▶ [SET PROBLEM]
Return all of the lines below exactly as they are.

--------------------------------

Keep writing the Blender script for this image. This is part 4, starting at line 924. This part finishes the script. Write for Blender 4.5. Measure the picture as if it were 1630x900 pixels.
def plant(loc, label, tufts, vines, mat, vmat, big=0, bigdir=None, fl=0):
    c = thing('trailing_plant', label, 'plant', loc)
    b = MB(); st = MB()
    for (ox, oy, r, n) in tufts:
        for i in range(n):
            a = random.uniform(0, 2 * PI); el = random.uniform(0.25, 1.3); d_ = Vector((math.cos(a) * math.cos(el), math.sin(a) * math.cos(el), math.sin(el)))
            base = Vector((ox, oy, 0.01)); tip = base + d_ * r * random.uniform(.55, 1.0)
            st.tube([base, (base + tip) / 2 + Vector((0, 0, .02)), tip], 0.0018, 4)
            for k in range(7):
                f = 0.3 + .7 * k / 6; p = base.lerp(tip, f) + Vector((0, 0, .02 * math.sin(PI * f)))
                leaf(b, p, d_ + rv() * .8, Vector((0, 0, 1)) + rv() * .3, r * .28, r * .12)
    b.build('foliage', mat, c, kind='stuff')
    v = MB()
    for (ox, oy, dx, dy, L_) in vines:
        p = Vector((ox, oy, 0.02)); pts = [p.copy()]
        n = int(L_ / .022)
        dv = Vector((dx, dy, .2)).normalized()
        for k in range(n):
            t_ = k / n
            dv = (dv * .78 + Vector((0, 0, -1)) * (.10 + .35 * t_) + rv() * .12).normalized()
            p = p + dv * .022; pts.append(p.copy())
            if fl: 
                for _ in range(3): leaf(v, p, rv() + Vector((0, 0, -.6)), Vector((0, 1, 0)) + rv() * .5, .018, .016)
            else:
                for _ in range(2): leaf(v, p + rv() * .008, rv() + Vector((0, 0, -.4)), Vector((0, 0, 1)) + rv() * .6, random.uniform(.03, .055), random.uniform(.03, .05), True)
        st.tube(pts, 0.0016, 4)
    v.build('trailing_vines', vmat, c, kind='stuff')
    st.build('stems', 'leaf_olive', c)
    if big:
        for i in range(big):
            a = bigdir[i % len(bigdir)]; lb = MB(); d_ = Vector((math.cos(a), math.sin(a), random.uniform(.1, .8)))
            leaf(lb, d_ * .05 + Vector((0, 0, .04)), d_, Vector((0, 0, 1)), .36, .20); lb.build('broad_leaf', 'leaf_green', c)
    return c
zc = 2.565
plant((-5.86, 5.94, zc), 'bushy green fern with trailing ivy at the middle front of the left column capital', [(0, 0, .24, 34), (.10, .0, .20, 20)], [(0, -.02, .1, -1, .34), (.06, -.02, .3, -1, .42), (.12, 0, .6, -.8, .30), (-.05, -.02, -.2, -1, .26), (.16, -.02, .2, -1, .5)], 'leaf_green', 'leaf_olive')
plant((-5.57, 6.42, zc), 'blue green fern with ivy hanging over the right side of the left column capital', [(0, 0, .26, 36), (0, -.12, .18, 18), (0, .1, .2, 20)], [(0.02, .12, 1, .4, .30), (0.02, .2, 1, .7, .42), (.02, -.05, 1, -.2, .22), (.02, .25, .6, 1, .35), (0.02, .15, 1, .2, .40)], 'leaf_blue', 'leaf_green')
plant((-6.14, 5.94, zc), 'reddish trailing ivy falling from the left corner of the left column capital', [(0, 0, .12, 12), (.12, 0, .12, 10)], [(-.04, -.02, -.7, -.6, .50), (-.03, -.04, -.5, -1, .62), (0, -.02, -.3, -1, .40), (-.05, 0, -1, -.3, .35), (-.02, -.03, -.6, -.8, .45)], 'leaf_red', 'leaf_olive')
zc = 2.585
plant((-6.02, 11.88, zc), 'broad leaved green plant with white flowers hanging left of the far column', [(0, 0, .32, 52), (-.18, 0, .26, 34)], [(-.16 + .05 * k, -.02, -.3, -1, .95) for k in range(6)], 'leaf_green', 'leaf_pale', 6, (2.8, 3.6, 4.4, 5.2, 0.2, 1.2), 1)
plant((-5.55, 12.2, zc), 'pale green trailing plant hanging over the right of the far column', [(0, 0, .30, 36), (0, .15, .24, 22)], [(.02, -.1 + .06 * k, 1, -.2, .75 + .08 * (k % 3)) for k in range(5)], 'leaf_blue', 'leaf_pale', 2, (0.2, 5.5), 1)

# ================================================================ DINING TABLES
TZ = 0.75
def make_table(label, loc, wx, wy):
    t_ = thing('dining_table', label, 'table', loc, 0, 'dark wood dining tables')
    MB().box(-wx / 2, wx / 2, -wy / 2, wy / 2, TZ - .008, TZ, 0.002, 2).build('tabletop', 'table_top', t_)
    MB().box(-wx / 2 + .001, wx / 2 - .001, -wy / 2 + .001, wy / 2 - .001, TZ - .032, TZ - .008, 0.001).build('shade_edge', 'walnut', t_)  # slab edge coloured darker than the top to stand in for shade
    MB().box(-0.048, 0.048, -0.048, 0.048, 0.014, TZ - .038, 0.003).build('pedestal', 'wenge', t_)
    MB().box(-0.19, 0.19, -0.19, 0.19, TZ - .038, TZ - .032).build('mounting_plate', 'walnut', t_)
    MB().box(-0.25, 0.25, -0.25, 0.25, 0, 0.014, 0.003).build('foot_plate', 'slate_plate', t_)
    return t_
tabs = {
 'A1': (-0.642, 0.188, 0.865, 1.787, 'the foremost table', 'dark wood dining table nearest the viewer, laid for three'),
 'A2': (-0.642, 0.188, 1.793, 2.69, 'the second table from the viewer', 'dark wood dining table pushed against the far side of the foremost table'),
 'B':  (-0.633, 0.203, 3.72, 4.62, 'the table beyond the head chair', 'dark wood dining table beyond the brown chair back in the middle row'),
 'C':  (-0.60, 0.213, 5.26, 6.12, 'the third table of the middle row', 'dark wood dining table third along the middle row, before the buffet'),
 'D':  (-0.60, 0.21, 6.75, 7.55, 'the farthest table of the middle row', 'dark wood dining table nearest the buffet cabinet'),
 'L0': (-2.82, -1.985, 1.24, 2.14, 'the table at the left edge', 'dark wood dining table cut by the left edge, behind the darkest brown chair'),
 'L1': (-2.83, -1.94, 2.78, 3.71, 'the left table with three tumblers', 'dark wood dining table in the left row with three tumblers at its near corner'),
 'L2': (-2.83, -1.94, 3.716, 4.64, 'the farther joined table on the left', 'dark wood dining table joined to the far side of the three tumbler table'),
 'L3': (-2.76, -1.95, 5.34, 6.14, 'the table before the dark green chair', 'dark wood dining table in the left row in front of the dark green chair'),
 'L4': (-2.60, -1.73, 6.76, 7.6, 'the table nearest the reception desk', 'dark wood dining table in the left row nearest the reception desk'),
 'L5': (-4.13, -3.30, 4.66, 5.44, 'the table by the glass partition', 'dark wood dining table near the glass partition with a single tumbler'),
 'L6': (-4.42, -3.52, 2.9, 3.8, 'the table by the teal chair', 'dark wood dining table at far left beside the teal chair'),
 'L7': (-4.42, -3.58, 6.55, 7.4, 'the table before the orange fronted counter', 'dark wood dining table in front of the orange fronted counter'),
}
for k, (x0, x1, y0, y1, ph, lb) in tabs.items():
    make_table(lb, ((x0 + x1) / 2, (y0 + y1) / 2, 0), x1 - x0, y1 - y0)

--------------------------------

▶ [THE REPLY]
Keep writing the Blender script for this image. This is part 4, starting at line 924. This part finishes the script. Write for Blender 4.5. Measure the picture as if it were 1630x900 pixels.
def plant(loc, label, tufts, vines, mat, vmat, big=0, bigdir=None, fl=0):
    c = thing('trailing_plant', label, 'plant', loc)
    b = MB(); st = MB()
    for (ox, oy, r, n) in tufts:
        for i in range(n):
            a = random.uniform(0, 2 * PI); el = random.uniform(0.25, 1.3); d_ = Vector((math.cos(a) * math.cos(el), math.sin(a) * math.cos(el), math.sin(el)))
            base = Vector((ox, oy, 0.01)); tip = base + d_ * r * random.uniform(.55, 1.0)
            st.tube([base, (base + tip) / 2 + Vector((0, 0, .02)), tip], 0.0018, 4)
            for k in range(7):
                f = 0.3 + .7 * k / 6; p = base.lerp(tip, f) + Vector((0, 0, .02 * math.sin(PI * f)))
                leaf(b, p, d_ + rv() * .8, Vector((0, 0, 1)) + rv() * .3, r * .28, r * .12)
    b.build('foliage', mat, c, kind='stuff')
    v = MB()
    for (ox, oy, dx, dy, L_) in vines:
        p = Vector((ox, oy, 0.02)); pts = [p.copy()]
        n = int(L_ / .022)
        dv = Vector((dx, dy, .2)).normalized()
        for k in range(n):
            t_ = k / n
            dv = (dv * .78 + Vector((0, 0, -1)) * (.10 + .35 * t_) + rv() * .12).normalized()
            p = p + dv * .022; pts.append(p.copy())
            if fl: 
                for _ in range(3): leaf(v, p, rv() + Vector((0, 0, -.6)), Vector((0, 1, 0)) + rv() * .5, .018, .016)
            else:
                for _ in range(2): leaf(v, p + rv() * .008, rv() + Vector((0, 0, -.4)), Vector((0, 0, 1)) + rv() * .6, random.uniform(.03, .055), random.uniform(.03, .05), True)
        st.tube(pts, 0.0016, 4)
    v.build('trailing_vines', vmat, c, kind='stuff')
    st.build('stems', 'leaf_olive', c)
    if big:
        for i in range(big):
            a = bigdir[i % len(bigdir)]; lb = MB(); d_ = Vector((math.cos(a), math.sin(a), random.uniform(.1, .8)))
            leaf(lb, d_ * .05 + Vector((0, 0, .04)), d_, Vector((0, 0, 1)), .36, .20); lb.build('broad_leaf', 'leaf_green', c)
    return c
zc = 2.565
plant((-5.86, 5.94, zc), 'bushy green fern with trailing ivy at the middle front of the left column capital', [(0, 0, .24, 34), (.10, .0, .20, 20)], [(0, -.02, .1, -1, .34), (.06, -.02, .3, -1, .42), (.12, 0, .6, -.8, .30), (-.05, -.02, -.2, -1, .26), (.16, -.02, .2, -1, .5)], 'leaf_green', 'leaf_olive')
plant((-5.57, 6.42, zc), 'blue green fern with ivy hanging over the right side of the left column capital', [(0, 0, .26, 36), (0, -.12, .18, 18), (0, .1, .2, 20)], [(0.02, .12, 1, .4, .30), (0.02, .2, 1, .7, .42), (.02, -.05, 1, -.2, .22), (.02, .25, .6, 1, .35), (0.02, .15, 1, .2, .40)], 'leaf_blue', 'leaf_green')
plant((-6.14, 5.94, zc), 'reddish trailing ivy falling from the left corner of the left column capital', [(0, 0, .12, 12), (.12, 0, .12, 10)], [(-.04, -.02, -.7, -.6, .50), (-.03, -.04, -.5, -1, .62), (0, -.02, -.3, -1, .40), (-.05, 0, -1, -.3, .35), (-.02, -.03, -.6, -.8, .45)], 'leaf_red', 'leaf_olive')
zc = 2.585
plant((-6.02, 11.88, zc), 'broad leaved green plant with white flowers hanging left of the far column', [(0, 0, .32, 52), (-.18, 0, .26, 34)], [(-.16 + .05 * k, -.02, -.3, -1, .95) for k in range(6)], 'leaf_green', 'leaf_pale', 6, (2.8, 3.6, 4.4, 5.2, 0.2, 1.2), 1)
plant((-5.55, 12.2, zc), 'pale green trailing plant hanging over the right of the far column', [(0, 0, .30, 36), (0, .15, .24, 22)], [(.02, -.1 + .06 * k, 1, -.2, .75 + .08 * (k % 3)) for k in range(5)], 'leaf_blue', 'leaf_pale', 2, (0.2, 5.5), 1)

# ================================================================ DINING TABLES
TZ = 0.75
def make_table(label, loc, wx, wy):
    t_ = thing('dining_table', label, 'table', loc, 0, 'dark wood dining tables')
    MB().box(-wx / 2, wx / 2, -wy / 2, wy / 2, TZ - .008, TZ, 0.002, 2).build('tabletop', 'table_top', t_)
    MB().box(-wx / 2 + .001, wx / 2 - .001, -wy / 2 + .001, wy / 2 - .001, TZ - .032, TZ - .008, 0.001).build('shade_edge', 'walnut', t_)  # slab edge coloured darker than the top to stand in for shade
    MB().box(-0.048, 0.048, -0.048, 0.048, 0.014, TZ - .038, 0.003).build('pedestal', 'wenge', t_)
    MB().box(-0.19, 0.19, -0.19, 0.19, TZ - .038, TZ - .032).build('mounting_plate', 'walnut', t_)
    MB().box(-0.25, 0.25, -0.25, 0.25, 0, 0.014, 0.003).build('foot_plate', 'slate_plate', t_)
    return t_
tabs = {
 'A1': (-0.642, 0.188, 0.865, 1.787, 'the foremost table', 'dark wood dining table nearest the viewer, laid for three'),
 'A2': (-0.642, 0.188, 1.793, 2.69, 'the second table from the viewer', 'dark wood dining table pushed against the far side of the foremost table'),
 'B':  (-0.633, 0.203, 3.72, 4.62, 'the table beyond the head chair', 'dark wood dining table beyond the brown chair back in the middle row'),
 'C':  (-0.60, 0.213, 5.26, 6.12, 'the third table of the middle row', 'dark wood dining table third along the middle row, before the buffet'),
 'D':  (-0.60, 0.21, 6.75, 7.55, 'the farthest table of the middle row', 'dark wood dining table nearest the buffet cabinet'),
 'L0': (-2.82, -1.985, 1.24, 2.14, 'the table at the left edge', 'dark wood dining table cut by the left edge, behind the darkest brown chair'),
 'L1': (-2.83, -1.94, 2.78, 3.71, 'the left table with three tumblers', 'dark wood dining table in the left row with three tumblers at its near corner'),
 'L2': (-2.83, -1.94, 3.716, 4.64, 'the farther joined table on the left', 'dark wood dining table joined to the far side of the three tumbler table'),
 'L3': (-2.76, -1.95, 5.34, 6.14, 'the table before the dark green chair', 'dark wood dining table in the left row in front of the dark green chair'),
 'L4': (-2.60, -1.73, 6.76, 7.6, 'the table nearest the reception desk', 'dark wood dining table in the left row nearest the reception desk'),
 'L5': (-4.13, -3.30, 4.66, 5.44, 'the table by the glass partition', 'dark wood dining table near the glass partition with a single tumbler'),
 'L6': (-4.42, -3.52, 2.9, 3.8, 'the table by the teal chair', 'dark wood dining table at far left beside the teal chair'),
 'L7': (-4.42, -3.58, 6.55, 7.4, 'the table before the orange fronted counter', 'dark wood dining table in front of the orange fronted counter'),
}
for k, (x0, x1, y0, y1, ph, lb) in tabs.items():
    make_table(lb, ((x0 + x1) / 2, (y0 + y1) / 2, 0), x1 - x0, y1 - y0)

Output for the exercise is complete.